To begin, using multi-culturally responsive evaluation techniques to ensure that the cultural diversity of every student is considered an essential assessment tool. Second, using arithmetical processes and techniques to assess the impact of cultural diversity and environmental differences among learners and reevaluate cognitive assessments to make them more oriented toward assessing cross-cultural changes among pupils (Morgan, 2016). Finally, a meta-factor strategy toward collaborative education among students and teachers is needed. This mutual relationship is necessary to train both students and teachers as learners instead of teachers as educators and students as learners (Morgan, 2016). By broadening the learning experience with this unrestricted teaching strategy.
Standardized tests cannot adequately assess a student’s achievement as it only measures a small part of what students learn in class. The tests do not gauge the student as a whole, and many skills that are important in students are left out when evaluating students using this model. Students learn to memorize only information on the tests, which is just a fragment of skills that students need to be successful. Skills like critical thinking, creativity, imagination, ethical reflection, goodwill, commitment, judgment, curiosity, and other valuable attributes and dispositions are important to students, and standardized tests cannot assess students in these areas. Different styles of learning allow students to acquire different skills, and it does not mean that a particular skill is more important than the other. Testing only achievements in certain topics does not give a comprehensive image when teachers are trying to determine a student’s accomplishments. By testing children on particular topics only and not accounting for skills that cannot be quantified, students’ unique skills and talents will not be adequately measured. That would mean that the grades are not accurate. There are no standardized tests in public schools that can adequately evaluate every student’s development.
Conclusion
In conclusion, America’s main feature of gauging analytical abilities and behavioral adaptation to the students’ learning process is contextualizing cognitive success through structured test tools. The latest institutional structured test tools of measurement have important facets of output biases. These biases have a significant impact on students’ competitiveness and success skills. Furthermore, the cognitive tool of measurement fails to account for essential facets of the developmental process, such as stressful interactions by marginalized learners and a lack of successful academics in the early developmental stages of students from immigrant communities.
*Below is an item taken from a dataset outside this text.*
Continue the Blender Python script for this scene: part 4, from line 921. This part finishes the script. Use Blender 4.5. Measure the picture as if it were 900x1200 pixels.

These prejudices impair students’ academic ability, and the assessments do not, in most situations, represent the actual cognitive ability of the students. Studies prove that standardized tests are a critical disadvantage for students, limiting their spectrum of imagination and intellectual freedom. The inability to evaluate activities and understand learners’ processes outside of the fixed provisions of structured assessments and fixed responses deprives learners of the luxury of imagination and intellectual development. As a result, the instruments are simply a measure of students’ academic success or failure using grades rather than measuring their long-term intelligence.